I wonder how reliable the adler32 checksum is, compared to e.g. md5 checksums? It was told on wikipedia that adler32 is "much less reliable" than md5, so I wonder how much, and in which way?
More specifically, I'm wondering if it is reliable enough as a consistency check for long-time archiving of (tar) files of size 20GB+?
For details on the error-checking capabilities of the Adler-32 checksum, see for example Revisiting Fletcher and Adler Checksums. Maxino, 2006.
This paper contains an analysis on the Hamming distance provided by these two checksums, and provides an indication of the residual error rate for data words up to about 2^11 bits. Which, obviously is much less than your requirement of 2^38 bits...
Adler32 has an entirely different purpose than MD5. Adler32 is a checksum. MD5 is a secure message digest. Adler32 is for quick hashes, has a small bit space, and simple algorithm. Its collision rate is low, but not low enough to be secure. MD5, SHA, and other cryptographic/secure hashes (or message digests) have much larger bitspaces and more complex algorithms, thus have far fewer collisions. Compare SHA2-256, for example; 256 bits compared to Adler32's measly 32 bits.

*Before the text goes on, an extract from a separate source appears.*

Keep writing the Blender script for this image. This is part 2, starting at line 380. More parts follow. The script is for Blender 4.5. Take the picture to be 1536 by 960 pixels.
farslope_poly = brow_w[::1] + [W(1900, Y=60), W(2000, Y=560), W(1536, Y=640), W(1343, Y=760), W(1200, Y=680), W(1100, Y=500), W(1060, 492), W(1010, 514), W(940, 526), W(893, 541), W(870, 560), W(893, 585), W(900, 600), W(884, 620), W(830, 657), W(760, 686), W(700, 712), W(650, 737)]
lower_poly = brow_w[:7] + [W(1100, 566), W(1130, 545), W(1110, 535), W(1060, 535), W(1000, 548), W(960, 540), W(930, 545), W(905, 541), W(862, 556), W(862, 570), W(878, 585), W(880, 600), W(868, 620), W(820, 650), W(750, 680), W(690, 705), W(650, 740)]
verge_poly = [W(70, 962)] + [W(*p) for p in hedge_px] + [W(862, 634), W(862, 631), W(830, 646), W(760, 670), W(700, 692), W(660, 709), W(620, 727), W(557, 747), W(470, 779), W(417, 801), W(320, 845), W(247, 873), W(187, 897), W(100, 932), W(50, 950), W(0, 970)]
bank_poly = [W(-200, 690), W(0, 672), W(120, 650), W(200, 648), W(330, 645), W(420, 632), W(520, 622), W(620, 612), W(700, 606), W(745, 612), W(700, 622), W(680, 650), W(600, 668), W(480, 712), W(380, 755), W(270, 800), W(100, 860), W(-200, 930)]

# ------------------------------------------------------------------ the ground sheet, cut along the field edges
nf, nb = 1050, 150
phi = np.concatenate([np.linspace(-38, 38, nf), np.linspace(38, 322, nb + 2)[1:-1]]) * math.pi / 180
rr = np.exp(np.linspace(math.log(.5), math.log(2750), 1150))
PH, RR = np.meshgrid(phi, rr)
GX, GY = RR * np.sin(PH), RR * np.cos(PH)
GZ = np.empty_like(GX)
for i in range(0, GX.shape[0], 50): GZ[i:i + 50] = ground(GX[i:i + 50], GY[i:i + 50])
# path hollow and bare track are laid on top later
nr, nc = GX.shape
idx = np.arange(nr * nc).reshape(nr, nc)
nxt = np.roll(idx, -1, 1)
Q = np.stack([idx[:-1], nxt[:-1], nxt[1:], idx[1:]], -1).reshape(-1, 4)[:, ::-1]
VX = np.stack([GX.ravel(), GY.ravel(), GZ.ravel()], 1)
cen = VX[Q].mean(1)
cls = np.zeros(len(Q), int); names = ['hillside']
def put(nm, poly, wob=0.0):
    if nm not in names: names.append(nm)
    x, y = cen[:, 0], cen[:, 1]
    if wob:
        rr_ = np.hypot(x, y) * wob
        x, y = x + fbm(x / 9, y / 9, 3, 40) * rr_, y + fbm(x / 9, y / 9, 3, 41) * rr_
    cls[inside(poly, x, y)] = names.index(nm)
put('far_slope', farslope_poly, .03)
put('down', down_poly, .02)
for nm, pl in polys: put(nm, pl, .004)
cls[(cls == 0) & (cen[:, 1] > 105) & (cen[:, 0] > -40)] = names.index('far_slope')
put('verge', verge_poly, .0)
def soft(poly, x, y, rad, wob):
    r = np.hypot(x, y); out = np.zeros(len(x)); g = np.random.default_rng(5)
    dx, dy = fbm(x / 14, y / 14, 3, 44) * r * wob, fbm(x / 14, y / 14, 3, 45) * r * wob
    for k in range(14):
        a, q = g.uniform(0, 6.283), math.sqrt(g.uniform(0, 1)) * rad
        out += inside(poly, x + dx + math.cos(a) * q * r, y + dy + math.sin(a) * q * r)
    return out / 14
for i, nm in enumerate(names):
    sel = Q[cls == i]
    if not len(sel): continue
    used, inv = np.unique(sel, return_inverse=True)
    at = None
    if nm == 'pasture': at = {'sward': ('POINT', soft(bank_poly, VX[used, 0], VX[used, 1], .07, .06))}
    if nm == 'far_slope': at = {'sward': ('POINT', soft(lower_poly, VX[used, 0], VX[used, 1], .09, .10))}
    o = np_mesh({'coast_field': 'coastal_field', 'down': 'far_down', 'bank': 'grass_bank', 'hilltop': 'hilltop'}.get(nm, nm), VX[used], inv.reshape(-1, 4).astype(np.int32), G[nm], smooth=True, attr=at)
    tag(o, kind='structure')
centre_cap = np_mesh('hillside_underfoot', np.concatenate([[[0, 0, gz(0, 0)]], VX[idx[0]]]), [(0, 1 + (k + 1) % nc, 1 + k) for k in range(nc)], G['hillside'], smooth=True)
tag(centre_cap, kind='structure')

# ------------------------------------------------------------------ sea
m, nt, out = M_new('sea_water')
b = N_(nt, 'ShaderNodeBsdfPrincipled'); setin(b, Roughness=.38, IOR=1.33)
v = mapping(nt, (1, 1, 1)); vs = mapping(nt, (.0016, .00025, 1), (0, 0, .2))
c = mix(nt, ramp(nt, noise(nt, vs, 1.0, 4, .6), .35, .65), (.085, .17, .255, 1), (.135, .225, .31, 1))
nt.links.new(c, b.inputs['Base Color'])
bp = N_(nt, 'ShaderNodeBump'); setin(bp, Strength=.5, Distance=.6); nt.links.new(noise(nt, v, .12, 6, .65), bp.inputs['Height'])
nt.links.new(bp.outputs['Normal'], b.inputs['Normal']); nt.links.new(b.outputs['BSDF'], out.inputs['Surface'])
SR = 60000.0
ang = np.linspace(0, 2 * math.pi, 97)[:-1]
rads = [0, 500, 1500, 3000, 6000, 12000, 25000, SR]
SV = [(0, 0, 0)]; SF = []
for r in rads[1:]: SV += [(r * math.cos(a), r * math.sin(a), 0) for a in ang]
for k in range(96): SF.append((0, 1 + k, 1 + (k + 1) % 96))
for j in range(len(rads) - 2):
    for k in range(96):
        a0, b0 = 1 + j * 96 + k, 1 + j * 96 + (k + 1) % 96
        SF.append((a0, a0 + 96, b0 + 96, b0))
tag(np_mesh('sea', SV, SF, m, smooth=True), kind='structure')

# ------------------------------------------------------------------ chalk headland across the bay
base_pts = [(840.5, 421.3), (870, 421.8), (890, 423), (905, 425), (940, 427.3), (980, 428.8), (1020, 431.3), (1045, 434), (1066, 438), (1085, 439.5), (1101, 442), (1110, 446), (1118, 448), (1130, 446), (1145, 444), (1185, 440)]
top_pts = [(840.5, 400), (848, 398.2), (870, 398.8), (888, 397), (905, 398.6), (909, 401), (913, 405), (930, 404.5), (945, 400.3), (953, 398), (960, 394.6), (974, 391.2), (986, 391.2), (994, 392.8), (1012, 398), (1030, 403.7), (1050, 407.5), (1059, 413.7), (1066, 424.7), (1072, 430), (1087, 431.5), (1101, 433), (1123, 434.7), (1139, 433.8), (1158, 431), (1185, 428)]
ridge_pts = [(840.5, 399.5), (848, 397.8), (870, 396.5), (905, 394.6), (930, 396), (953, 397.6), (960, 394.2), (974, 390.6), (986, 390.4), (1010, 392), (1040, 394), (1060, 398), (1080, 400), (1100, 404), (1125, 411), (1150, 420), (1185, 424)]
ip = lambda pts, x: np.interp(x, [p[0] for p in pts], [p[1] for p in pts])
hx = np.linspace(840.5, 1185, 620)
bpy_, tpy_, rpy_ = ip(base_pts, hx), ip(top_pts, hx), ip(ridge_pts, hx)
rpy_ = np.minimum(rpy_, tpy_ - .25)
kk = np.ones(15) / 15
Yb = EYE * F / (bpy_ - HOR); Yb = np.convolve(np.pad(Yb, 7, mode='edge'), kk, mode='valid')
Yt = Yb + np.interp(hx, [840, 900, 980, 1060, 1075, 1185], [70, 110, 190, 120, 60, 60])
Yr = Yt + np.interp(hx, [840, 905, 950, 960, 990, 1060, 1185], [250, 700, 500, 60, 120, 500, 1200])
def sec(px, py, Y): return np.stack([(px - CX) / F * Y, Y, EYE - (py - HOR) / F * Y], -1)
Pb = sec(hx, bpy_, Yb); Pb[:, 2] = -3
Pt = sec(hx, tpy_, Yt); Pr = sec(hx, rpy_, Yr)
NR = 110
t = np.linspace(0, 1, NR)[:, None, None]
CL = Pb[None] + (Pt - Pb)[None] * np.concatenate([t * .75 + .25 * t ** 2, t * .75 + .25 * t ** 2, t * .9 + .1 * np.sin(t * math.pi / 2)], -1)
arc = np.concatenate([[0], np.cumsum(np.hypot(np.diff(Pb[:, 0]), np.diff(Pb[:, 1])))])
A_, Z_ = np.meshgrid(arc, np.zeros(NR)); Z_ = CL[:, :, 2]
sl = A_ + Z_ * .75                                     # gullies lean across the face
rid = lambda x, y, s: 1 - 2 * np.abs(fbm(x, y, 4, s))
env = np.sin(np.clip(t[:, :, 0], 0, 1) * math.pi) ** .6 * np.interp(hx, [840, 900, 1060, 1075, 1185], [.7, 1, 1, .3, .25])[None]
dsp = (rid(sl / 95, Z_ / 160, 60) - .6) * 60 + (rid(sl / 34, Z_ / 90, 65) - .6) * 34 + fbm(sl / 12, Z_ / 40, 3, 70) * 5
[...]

Adler does have its purpose, in hash tables for instance, or rapid data integrity checks. Still, it is not designed with the same purpose as MD5 or other secure digests.
BTW, if a simple but somewhat reliable checksum is what you need, then it seems Fletcher out-performs Adler. I'd speculate they both out-perform CRC, though perhaps not a simple addition based checksum (though it is very prone to collisions). If you want BOTH performance AND security, then use BOTH algorithms. Have the checksum algorithm used as a quick calculation and lookup, then use the larger digest for a more thorough confirmation if found.
To answer your question on ensuring the validity of archives, I would say that it would probably suffice just fine. Best choice? Questionable. Possibility of error? Very low.
This is an ancient algorithm; one which, as the Wikipedia page says, "trades accuracy for speed". In short, no, you shouldn't rely on it.
The point is that with multiple corruptions, this checksum might still pass as "okay". Due to the avalanche effect, this is significantly less likely to occur in modern algorithms (even the old MD5).
For today's machines, speed is not so much of a concern, therefore I'd suggest using a modern algorithm (whichever is current), even for files in the TB range. The insignificant time savings you'd get with an old checksum system are IMHO not enough to balance the significantly increased risk of undetected data corruption - and honestly, 20GB of files is not that much data these days that you'd need to use weak (and I daresay broken) algorithms.
It is less reliable than say MD5 or CRC (about the same as CRC actually). Advantage is speed, disadvantage is more showing for short data (few hundred bytes) - the meaning is that the distribution of hash values does not cover very well the available 32bit output. For big files it is a good choice.
Adler-32 and MD5 are not comparable in this way. MD5 is actually intended to be a cryptographic checksum when you want to make sure that a file hasn't been tampered with by an adversary, while Adler-32 (and also CRC, which is comparable to Adler-32) is intended for making sure a file hasn't been tampered with by accident (integrity checksum.)
MD5 is actually considered broken for its cryptographic purposes, and is only useful now as an integrity check when you want more bits for certainty. The only way Adler-32 can be "less reliable" is that it allows potentially more bits to be altered while retaining the same output, which means there is more room for collisions.
This link gives a good discussion as to how using Adler-32 can provide performance benefits for some kinds of code which needs to use cryptographic sums for added certainty. Namely, that you can use the smaller and cheap checksum to see if doing the more expensive MD5/SHA/Whirlpool is worth considering in the event of changed files.